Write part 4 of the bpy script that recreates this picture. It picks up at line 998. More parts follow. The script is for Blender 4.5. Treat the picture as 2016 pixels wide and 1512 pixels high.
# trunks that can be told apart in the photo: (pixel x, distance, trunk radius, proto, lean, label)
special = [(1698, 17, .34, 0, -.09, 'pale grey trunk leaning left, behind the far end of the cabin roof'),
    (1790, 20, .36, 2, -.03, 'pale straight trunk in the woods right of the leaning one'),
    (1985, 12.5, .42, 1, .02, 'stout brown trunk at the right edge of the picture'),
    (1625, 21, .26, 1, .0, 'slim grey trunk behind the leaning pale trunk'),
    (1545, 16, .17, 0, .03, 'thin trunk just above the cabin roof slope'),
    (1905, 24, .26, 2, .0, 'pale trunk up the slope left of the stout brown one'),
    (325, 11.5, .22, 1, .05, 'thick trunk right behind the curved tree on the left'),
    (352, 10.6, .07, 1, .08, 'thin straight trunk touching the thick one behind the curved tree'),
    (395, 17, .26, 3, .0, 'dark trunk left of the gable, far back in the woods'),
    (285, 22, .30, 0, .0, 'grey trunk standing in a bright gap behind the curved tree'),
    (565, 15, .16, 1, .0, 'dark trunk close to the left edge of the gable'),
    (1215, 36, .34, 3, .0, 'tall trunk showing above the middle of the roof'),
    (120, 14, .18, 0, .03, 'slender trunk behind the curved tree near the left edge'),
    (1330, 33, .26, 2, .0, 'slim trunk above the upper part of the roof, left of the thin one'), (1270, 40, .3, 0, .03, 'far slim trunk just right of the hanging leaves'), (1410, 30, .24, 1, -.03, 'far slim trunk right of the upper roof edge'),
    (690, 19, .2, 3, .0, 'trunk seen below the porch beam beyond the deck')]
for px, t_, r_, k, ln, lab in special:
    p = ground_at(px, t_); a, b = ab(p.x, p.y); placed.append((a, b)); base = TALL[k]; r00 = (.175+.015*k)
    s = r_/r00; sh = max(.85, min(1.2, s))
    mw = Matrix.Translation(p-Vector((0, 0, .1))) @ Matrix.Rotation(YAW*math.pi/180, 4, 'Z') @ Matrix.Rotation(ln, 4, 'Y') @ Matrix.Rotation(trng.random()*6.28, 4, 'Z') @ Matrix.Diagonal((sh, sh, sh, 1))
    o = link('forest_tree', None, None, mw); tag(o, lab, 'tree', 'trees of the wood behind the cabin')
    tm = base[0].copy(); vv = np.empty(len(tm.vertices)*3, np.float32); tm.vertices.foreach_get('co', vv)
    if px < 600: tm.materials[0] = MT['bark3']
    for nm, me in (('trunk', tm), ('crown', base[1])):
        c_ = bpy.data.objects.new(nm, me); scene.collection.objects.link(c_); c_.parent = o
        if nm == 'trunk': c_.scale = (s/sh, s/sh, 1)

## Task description
Extract the full listing above without altering anything.

## Result below
Write part 4 of the bpy script that recreates this picture. It picks up at line 998. More parts follow. The script is for Blender 4.5. Treat the picture as 2016 pixels wide and 1512 pixels high.
# trunks that can be told apart in the photo: (pixel x, distance, trunk radius, proto, lean, label)
special = [(1698, 17, .34, 0, -.09, 'pale grey trunk leaning left, behind the far end of the cabin roof'),
    (1790, 20, .36, 2, -.03, 'pale straight trunk in the woods right of the leaning one'),
    (1985, 12.5, .42, 1, .02, 'stout brown trunk at the right edge of the picture'),
    (1625, 21, .26, 1, .0, 'slim grey trunk behind the leaning pale trunk'),
    (1545, 16, .17, 0, .03, 'thin trunk just above the cabin roof slope'),
    (1905, 24, .26, 2, .0, 'pale trunk up the slope left of the stout brown one'),
    (325, 11.5, .22, 1, .05, 'thick trunk right behind the curved tree on the left'),
    (352, 10.6, .07, 1, .08, 'thin straight trunk touching the thick one behind the curved tree'),
    (395, 17, .26, 3, .0, 'dark trunk left of the gable, far back in the woods'),
    (285, 22, .30, 0, .0, 'grey trunk standing in a bright gap behind the curved tree'),
    (565, 15, .16, 1, .0, 'dark trunk close to the left edge of the gable'),
    (1215, 36, .34, 3, .0, 'tall trunk showing above the middle of the roof'),
    (120, 14, .18, 0, .03, 'slender trunk behind the curved tree near the left edge'),
    (1330, 33, .26, 2, .0, 'slim trunk above the upper part of the roof, left of the thin one'), (1270, 40, .3, 0, .03, 'far slim trunk just right of the hanging leaves'), (1410, 30, .24, 1, -.03, 'far slim trunk right of the upper roof edge'),
    (690, 19, .2, 3, .0, 'trunk seen below the porch beam beyond the deck')]
for px, t_, r_, k, ln, lab in special:
    p = ground_at(px, t_); a, b = ab(p.x, p.y); placed.append((a, b)); base = TALL[k]; r00 = (.175+.015*k)
    s = r_/r00; sh = max(.85, min(1.2, s))
    mw = Matrix.Translation(p-Vector((0, 0, .1))) @ Matrix.Rotation(YAW*math.pi/180, 4, 'Z') @ Matrix.Rotation(ln, 4, 'Y') @ Matrix.Rotation(trng.random()*6.28, 4, 'Z') @ Matrix.Diagonal((sh, sh, sh, 1))
    o = link('forest_tree', None, None, mw); tag(o, lab, 'tree', 'trees of the wood behind the cabin')
    tm = base[0].copy(); vv = np.empty(len(tm.vertices)*3, np.float32); tm.vertices.foreach_get('co', vv)
    if px < 600: tm.materials[0] = MT['bark3']
    for nm, me in (('trunk', tm), ('crown', base[1])):
        c_ = bpy.data.objects.new(nm, me); scene.collection.objects.link(c_); c_.parent = o
        if nm == 'trunk': c_.scale = (s/sh, s/sh, 1)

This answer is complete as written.